Current Affairs
Remapping the Middle East
16 September, 2017
One hundred years after the famous Sykes-Picot Agreement, known as Asia Minor Accord, that created the modern Middle East, the region seems to be heading towards a new remapping, with a difference this time: there is hardly an able body capable of handling the new challenging and competing goals of various groups amid clear failures of modern states system.
Within a short period of six years, the region has tried the dismembering of Sudan in 2011 and is trying to find its way on how to handle the hot issue of the Kurds, where a non-binding referendum is scheduled to take place Sept. 25.
It was because of Sykes-Picot that the Kurds were split between four countries: Iraq, Turkey, Syria and Iran and continue to be a source of tension in the unstable region since then.
However, because of the failure of the modern states in the region in the nation building and how to deal with minorities, both the Kurds and South Sudanese became a salient example of that failure. It took only three years for South Sudan, the youngest nation on earth to fall into a civil war of its own making, a development that led to regional instability, resulting in untold suffering for millions of civlians, and sending hundreds of thousands refugees into neighbouring countries. And furthermore unleashing security concerns. South Sudan opted for separation through an internationally-backed agreement reached with the mother country, Sudan. Yet separation that was supposed to be a solution to the problems of old Sudan turned into a nightmare and clear inability on how to deal with it from the very regional and international powers that have pushed for that separation.
Ironically enough the example of Sudan is used to dissuade the Kurds not to resort to a unilateral referendum. The western countries led by the United States, who have supported the Kurds over the years, are objecting to the move saying that it is not a priority given other pressing issues in the region such as combating terrorism.
Moreover, the expected move lacks unity even among the Kurds and risks retaliation from neighboring countries, namely Iran and Turkey, who carry a weight that Irbil can’t easily ignore, given the fact that it is a land-locked, an independent-to-be Kurdistan needs regional support.
In a way it seems the insistence of the Kurdistan Democratic Party led by Masoud Barazani, President of the region is based on a combination to grasp the opportunity of creating new facts on ground, the weakness of the central state in Iraq and a way to score domestically in the facing of mounting pressures from opponents.
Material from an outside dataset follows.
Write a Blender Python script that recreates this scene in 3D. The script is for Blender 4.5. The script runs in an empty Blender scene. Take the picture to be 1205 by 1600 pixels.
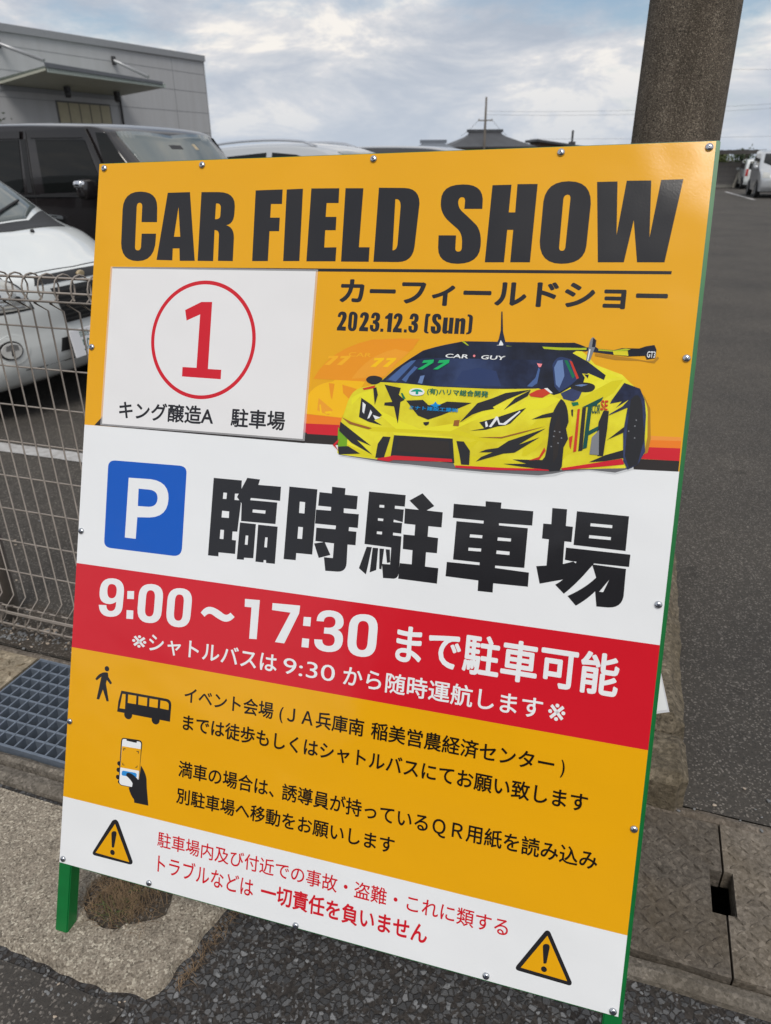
import bpy, bmesh, math, random
from mathutils import Vector, Matrix, noise
from mathutils.geometry import tessellate_polygon
random.seed(7)
R_ = math.radians
scene = bpy.context.scene
COL = scene.collection

# ------------------------------------------------------------------ camera
cam_d = bpy.data.cameras.new('camera')
cam_d.sensor_fit = 'HORIZONTAL'; cam_d.sensor_width = 36.0
cam_d.lens = 36.0 * 1120.0 / 1205.0
cam_d.clip_start = 0.05; cam_d.clip_end = 3000
cam_d.dof.use_dof = True; cam_d.dof.focus_distance = 1.32; cam_d.dof.aperture_fstop = 9.0
cam = bpy.data.objects.new('camera', cam_d); COL.objects.link(cam)
cam.matrix_world = Matrix(((0.99995, 0.010021, 0, 0), (-0.004395, 0.438538, -0.898702, 0),
                           (-0.009006, 0.898657, 0.43856, 1.4259), (0, 0, 0, 1)))
scene.camera = cam

# ------------------------------------------------------------------ daylight
SUN_ELEV, SUN_AZ = R_(54), R_(176)      # azimuth clockwise from +Y: behind the viewer, slightly to the right
world = bpy.data.worlds.new('World'); scene.world = world; world.use_nodes = True
wt = world.node_tree; wn = wt.nodes; wl = wt.links
for n in list(wn): wn.remove(n)
def N(t, **k):
    n = wn.new(t)
    for a, b in k.items(): setattr(n, a, b)
    return n
w_out = N('ShaderNodeOutputWorld'); w_bg = N('ShaderNodeBackground'); wl.new(w_bg.outputs[0], w_out.inputs[0])
w_bg.inputs[1].default_value = 0.1
sky = N('ShaderNodeTexSky'); sky.sky_type = 'NISHITA'; sky.sun_disc = False
sky.sun_elevation = SUN_ELEV; sky.sun_rotation = SUN_AZ
tc = N('ShaderNodeTexCoord')
def wmap(scale, loc=(0, 0, 0)):
    m = N('ShaderNodeMapping'); m.inputs['Scale'].default_value = scale; m.inputs['Location'].default_value = loc
    wl.new(tc.outputs['Generated'], m.inputs[0]); return m
def wnoise(scale, loc, sc, det, rough, dist=0.0):
    m = wmap(scale, loc); n = N('ShaderNodeTexNoise'); wl.new(m.outputs[0], n.inputs['Vector'])
    n.inputs['Scale'].default_value = sc; n.inputs['Detail'].default_value = det
    n.inputs['Roughness'].default_value = rough; n.inputs['Distortion'].default_value = dist
    return n
def wramp(src, stops):
    r = N('ShaderNodeValToRGB'); e = r.color_ramp.elements
    e[0].position, e[0].color = stops[0][0], stops[0][1] + (1,)
    e[1].position, e[1].color = stops[-1][0], stops[-1][1] + (1,)
    for p, c in stops[1:-1]:
        q = e.new(p); q.color = c + (1,)
    wl.new(src, r.inputs[0]); return r
puff = wnoise((1, 1, 2.7), (3.1, 0.4, 0.25), 5.6, 10, 0.62, 0.35)
cloud_col = wramp(puff.outputs[0], [(0.34, (4.5, 5.05, 5.9)), (0.44, (5.4, 5.8, 6.5)), (0.50, (6.3, 6.55, 7.0)), (0.55, (7.2, 7.25, 7.5)), (0.61, (9.4, 9.0, 8.5))])
cover = wnoise((1, 1, 3.0), (1.7, 5.2, 0.9), 2.6, 7, 0.6)
cov_f = wramp(cover.outputs[0], [(0.36, (0.1, 0.1, 0.1)), (0.48, (1, 1, 1))])
sepz = N('ShaderNodeSeparateXYZ'); wl.new(tc.outputs['Generated'], sepz.inputs[0])
mixc = N('ShaderNodeMix', data_type='RGBA'); wl.new(cov_f.outputs[0], mixc.inputs[0])
wl.new(sky.outputs[0], mixc.inputs[6]); wl.new(cloud_col.outputs[0], mixc.inputs[7])
hz = N('ShaderNodeMapRange'); wl.new(sepz.outputs[2], hz.inputs[0])
hz.inputs[1].default_value = 0.0; hz.inputs[2].default_value = 0.12; hz.inputs[3].default_value = 0.75; hz.inputs[4].default_value = 0.0
mixh = N('ShaderNodeMix', data_type='RGBA'); wl.new(hz.outputs[0], mixh.inputs[0])
wl.new(mixc.outputs[2], mixh.inputs[6]); mixh.inputs[7].default_value = (5.2, 5.9, 6.9, 1)
wl.new(mixh.outputs[2], w_bg.inputs[0])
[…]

Other political groups led by the main rival Patriotic Union of Kurdistan say that the self-determination so far failed to achieve success in terms of providing services and development projects despite oil revenues from 580, 0000 barrels per day. In addition there is the failure even to run the regional parliament for the past two years, which adds to the deficiency of the experience. And if there is failure at that level, they ask, how independence can do better.
Despite what seems like an arbitrary mapping of the region by Sykes-Picot and basically to serve the imperialist purposes of both Britain and France, this time there is hardly a power/s or a regional body capable of handling this situation.
What was supposed to be an Arab regional order that came into being following the end of the Second World War with the aim of preserving the integrity of individual Arab states and promoting joint interests politically and economically, but that order received a deadly blow in 1990, when Iraq invaded Kuwait and wiped it from the map. It took an international effort led by the United States to restore the Kuwaiti sovereignty.
At the time inter-Arab relationship and order was moving from weakness to weakness, regional bodies are getting into a crippling stage. A case in a point is that of the Gulf Co-Operation Council (GCC), which given the socio-economic similarities among its six member states and its economic muscles stands a better chance of becoming a backbone for the said Arab order, but the Saudi-led row with Qatar shows clearly that even the GCC is prone to same divisions and weaknesses that impacted its ability to play a leading role.
In fact what the region is witnessing is a reflection of what is being seen in other parts of the world, where the salient feature is lack and inability of leadership to face up to daunting challenges.